仏法の上から云へば、迷ふて居る凡夫の位置は此方の岸で、仏の境界は彼の岸ぢや。釈尊御一代の説法も、高祖大師・太祖国師の御教化も、唯々我等をして凡夫地を超えて仏地に進み、迷いを転じて悟を開かしめんが為めの御導びきぢや。此処を能う合点さへすれば、仏法の一大事は彼岸の二字に帰するといふても宜い。此一大事を忘れる様なことでは、終日仏の御傍に侍し、終夜御経の声を聞たとて、所謂心外に正覚を求むる者で、トンと仏法には契はぬぢや。
『永平悟由禅師法話集』鴻盟社・明治43年
以上の御垂示を参究していくと、やはり、凡夫の側から見た様子として、此岸・彼岸の分別があり、それこそ、仏も分別されている。だけれども、その彼岸の境涯から説かれている仏祖の説法は、我々凡夫をして、その彼岸の境涯に至らしめようとしているという。では、その教えにしたがって、我々自身の誤解や迷妄を解き、そして、仏地に進んだとしよう。

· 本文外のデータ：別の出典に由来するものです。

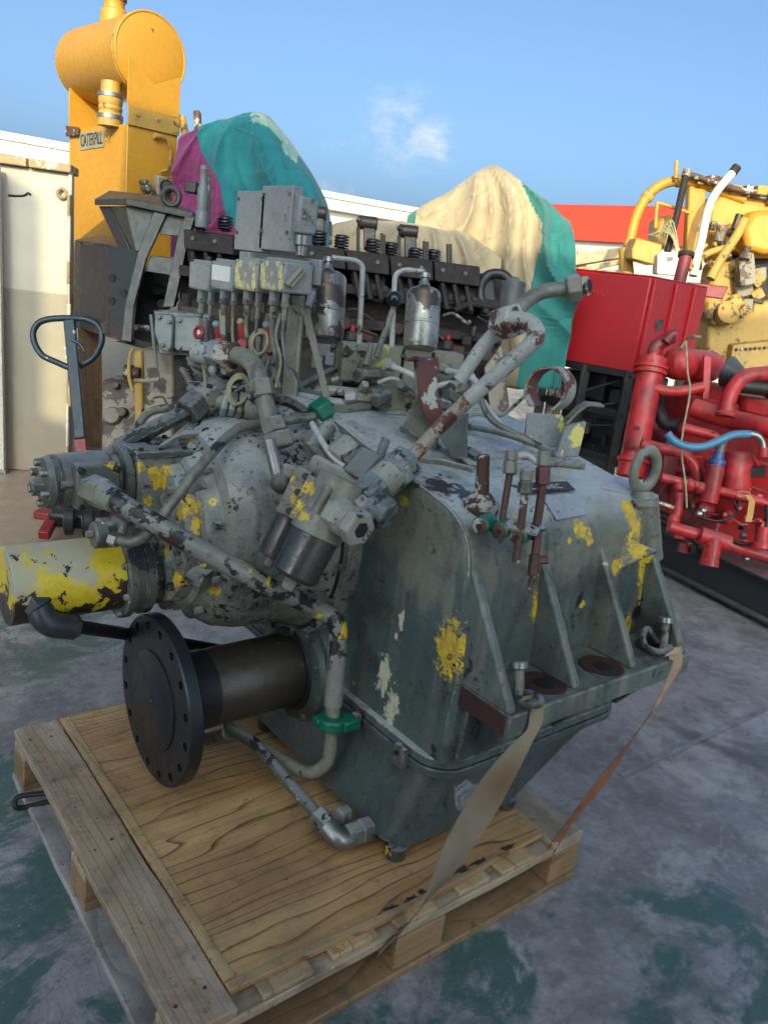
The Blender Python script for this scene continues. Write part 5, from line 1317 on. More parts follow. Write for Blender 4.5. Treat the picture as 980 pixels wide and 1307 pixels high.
# ------------------------------------------------------------------ what stands behind: walls and sheds
M_white = worn('lime_washed_wall', (0.55, 0.52, 0.46), (0.49, 0.46, 0.40), chips=(((0.40, 0.35, 0.28), 12, 0.70),), rough=0.85, bump=0.6)
M_coping = worn('coping_slab', (0.36, 0.27, 0.16), (0.27, 0.2, 0.13), chips=(((0.5, 0.45, 0.36), 14, 0.62),), rough=0.85)
M_clad = plain('white_cladding', (0.46, 0.445, 0.415), 0.6, 0, 0.06, 1.5)
M_clad2 = plain('cream_wall', (0.60, 0.57, 0.52), 0.7, 0, 0.1, 1.5)
M_redsign = plain('red_fascia', (0.48, 0.045, 0.028), 0.45, 0, 0.08, 2)
M_caty = worn('machine_yellow', (0.46, 0.225, 0.026), (0.41, 0.195, 0.022), chips=(((0.10, 0.05, 0.03), 14, 0.735), ((0.45, 0.36, 0.25), 7, 0.74)), rough=0.45)
M_catb = worn('faded_yellow_paint', (0.42, 0.25, 0.055), (0.36, 0.21, 0.04), chips=(((0.10, 0.06, 0.035), 12, 0.64),), rough=0.5, grime=(0.16, 0.10, 0.04), speck=.65)
M_catc = worn('dusty_yellow_paint', (0.40, 0.235, 0.055), (0.31, 0.19, 0.045), chips=(((0.07, 0.045, 0.03), 16, 0.60),), rough=0.6)
M_brk = worn('bracket_steel', (0.020, 0.027, 0.027), (0.015, 0.020, 0.021), chips=(((0.035, 0.022, 0.02), 8, 0.60),), rough=0.40, topdust=(0.055, 0.065, 0.065), edge=(.10, .115, .112))
M_brkbrown = worn('rusty_plate', (0.020, 0.014, 0.014), (0.030, 0.022, 0.021), chips=(((0.05, 0.047, 0.045), 5, 0.63),), rough=0.45)
M_iron = worn('oily_iron', (0.017, 0.009, 0.009), (0.010, 0.007, 0.008), chips=(((0.04, 0.019, 0.017), 9, 0.62), ((0.010, 0.008, 0.009), 14, 0.54)), rough=0.75)
M_oldrust = worn('old_rust', (0.045, 0.019, 0.013), (0.025, 0.012, 0.010), rough=0.7)
M_spring = plain('spring_steel', (0.035, 0.035, 0.042), 0.35, 0.5, 0.3, 30)
M_rocker = worn('rocker_iron', (0.036, 0.028, 0.025), (0.022, 0.018, 0.017), chips=(((0.2, 0.19, 0.17), 20, 0.64),), rough=0.45)
M_beige = worn('dirty_beige_casting', (0.25, 0.215, 0.165), (0.16, 0.135, 0.11), chips=(((0.06, 0.04, 0.035), 7, 0.56), ((0.20, 0.115, 0.06), 9, 0.62)), rough=0.6)
M_cover = worn('blue_grey_cover', (0.135, 0.16, 0.167), (0.105, 0.125, 0.13), chips=((DARKC, 26, 0.76),), rough=0.45)
M_blue = worn('jack_blue', (0.006, 0.026, 0.046), (0.005, 0.018, 0.032), chips=(((0.3, 0.32, 0.33), 22, 0.74),), rough=0.42)
M_jackred = plain('jack_red', (0.22, 0.012, 0.018), 0.45, 0, 0.4, 20)
M_red = worn('machine_red', (0.56, 0.022, 0.026), (0.42, 0.017, 0.022), chips=(((0.10, 0.01, 0.012), 14, 0.68),), rough=0.40, speck=0.64, grime=(0.10, 0.010, 0.013), topdust=(0.36, 0.10, 0.09), streak=(0.30, 0.05, 0.045))
M_redflat = worn('cabinet_red', (0.40, 0.012, 0.020), (0.36, 0.011, 0.018), chips=(((0.34, 0.05, 0.04), 6, 0.80),), rough=0.42, bump=0.1)
M_redmatte = worn('dull_red', (0.20, 0.020, 0.028), (0.15, 0.016, 0.02), chips=(((0.12, 0.02, 0.02), 12, 0.66),), rough=0.5)
M_skid = worn('skid_black', (0.020, 0.026, 0.032), (0.03, 0.034, 0.04), chips=(((0.09, 0.09, 0.095), 12, 0.70),), rough=0.4, topdust=(0.12, 0.125, 0.13))
M_blk = plain('black_frame', (0.016, 0.017, 0.020), 0.45, 0, 0.4, 20)
M_hoseblue = plain('blue_hose', (0.05, 0.20, 0.34), 0.4, 0, 0.2, 30)
M_tealcloth = None
def cloth(name, c1, c2, c3=None):
    t = NT(name); n = t.noise(4, 6, 0.6, 0.4); n2 = t.noise(1.6, 4, 0.55, 0.5, loc=(3, 3, 3))
    c = t.mix(t.ramp(n, 0.35, 0.65), c1, c2)
    if c3: c = t.mix(t.ramp(n2, 0.5, 0.64, 0, 0.8), c, c3)
    cr = t.noise(3.2, 3, 0.5, 0.6, loc=(2, 7, 1)); rg = t.math('ABSOLUTE', t.math('SUBTRACT', cr, 0.5))
    c = t.mix(t.ramp(rg, 0.0, 0.012, 0.35, 0), c, tuple(x * 0.6 for x in c2))
    c = t.mix(t.ramp(t.noise(9, 7, 0.7, loc=(1, 5, 5)), 0.55, 0.7, 0, 0.4), c, tuple(x * 0.55 for x in c2))
    t.bump(t.math('ADD', t.math('MULTIPLY', t.ramp(rg, 0.0, 0.05, 1, 0), 0.35), t.math('MULTIPLY', t.noise(160, 3, 0.6), 0.03)), 0.55, 0.03); t.b.inputs['Sheen Weight'].default_value = 0.15
    return t.done(c, 0.8, 0, 0.2)
M_teal = cloth('teal_cloth', (0.008, 0.15, 0.17), (0.006, 0.105, 0.125), (0.015, 0.20, 0.21))
M_tealpale = cloth('sunlit_teal_cloth', (0.24, 0.36, 0.30), (0.08, 0.26, 0.26), (0.36, 0.40, 0.28))  # paler teal for the hump's top, sunlight put into the cloth colour
M_magenta = cloth('magenta_cloth', (0.20, 0.03, 0.115), (0.14, 0.02, 0.08))
M_cream = cloth('cream_cloth', (0.40, 0.315, 0.20), (0.32, 0.265, 0.19), (0.22, 0.175, 0.12))
M_tealgreen = cloth('green_teal_cloth', (0.018, 0.15, 0.15), (0.03, 0.18, 0.16), (0.012, 0.11, 0.12))

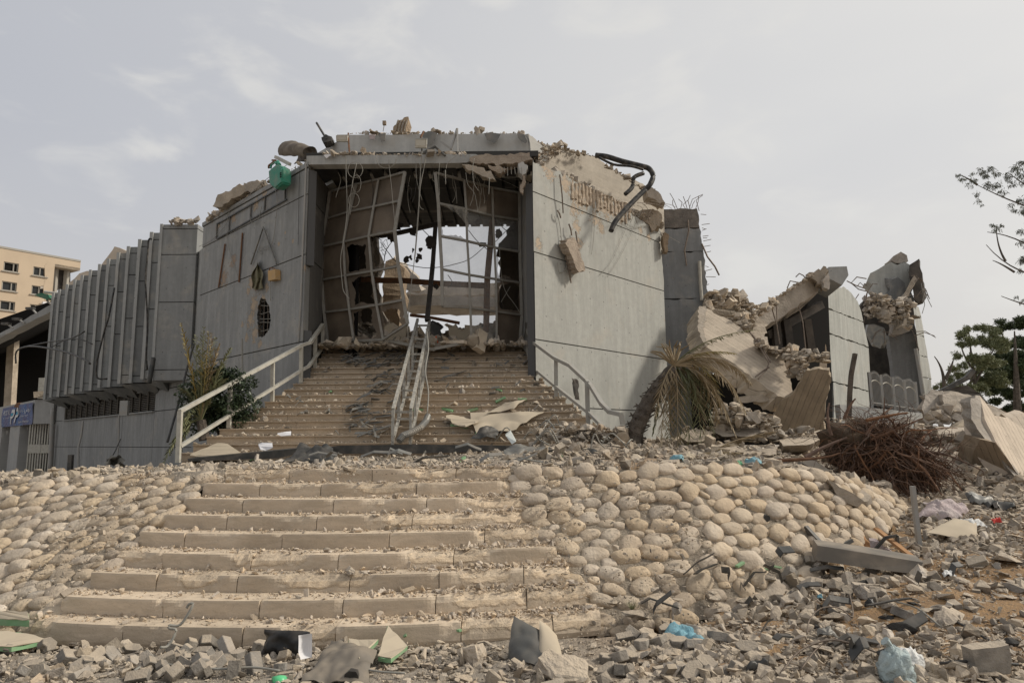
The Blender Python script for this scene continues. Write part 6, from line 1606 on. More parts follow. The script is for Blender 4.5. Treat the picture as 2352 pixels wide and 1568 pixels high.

そうなると、仏法の一大事は「彼岸の二字」に帰するという。要は、仏地の境界からすれば、此岸・彼岸の区別が無いといえよう。この辺、仏の境涯という観点でいえば、一切全てが彼岸であるという見解に立つからこそ、一切衆生悉有仏性であり、能く引導することが可能である。逆に、仏地に到ったつもりで、此岸・彼岸の分別を残せば、そこから本来救われるべき衆生に、様々な差別を行っていくことになる。それは、仏祖の本意では無い。
つまり、彼岸の二字きりであるという一大事を想うからこそ、仏像を前に読経している一切が、仏の行いであり、仏の御教化であり、それを以て転迷開悟するのである。此岸・彼岸との区別を強く持っている限り、それを超えていくのは並大抵のことでは無い。だけれども、自分は既に彼岸にあるはずだという一大事を確信していれば、その超越は容易である。無論、確信に到ることが容易であるとは想えないけれども、道元禅師には「自己本と道中に在る」(『学道用心集』)という教えもある。
或いは、曹洞宗では仏陀の教えの中に、「大地有情同時成道」をいただいている。これこそ、彼岸から発せられた、文字通りの「獅子吼」であり、衆生は従わざるを得ないみ教えである。結局、同時成道・本と道中に在ることを確信し、それに相応しい学びをしていくことが肝心である。彼岸は近くにある。だけれども、我々はそれに到れない。とすれば、その方法をよくよく吟味すべきなのである。
そして、吟味の結果は、普段から仏法に近く、慣れ親しんでいることへの感謝を持ち、修行の生活を送ることである。立場は各々であるから、各々のやり方で修行の生活をすることが出来る。よって、その修行している事実に、「彼岸到」を自覚するのである。この自覚は、新しいことを新たに知るのではない。既に知っていることを深く納得するのである。それを直下承当ともいう。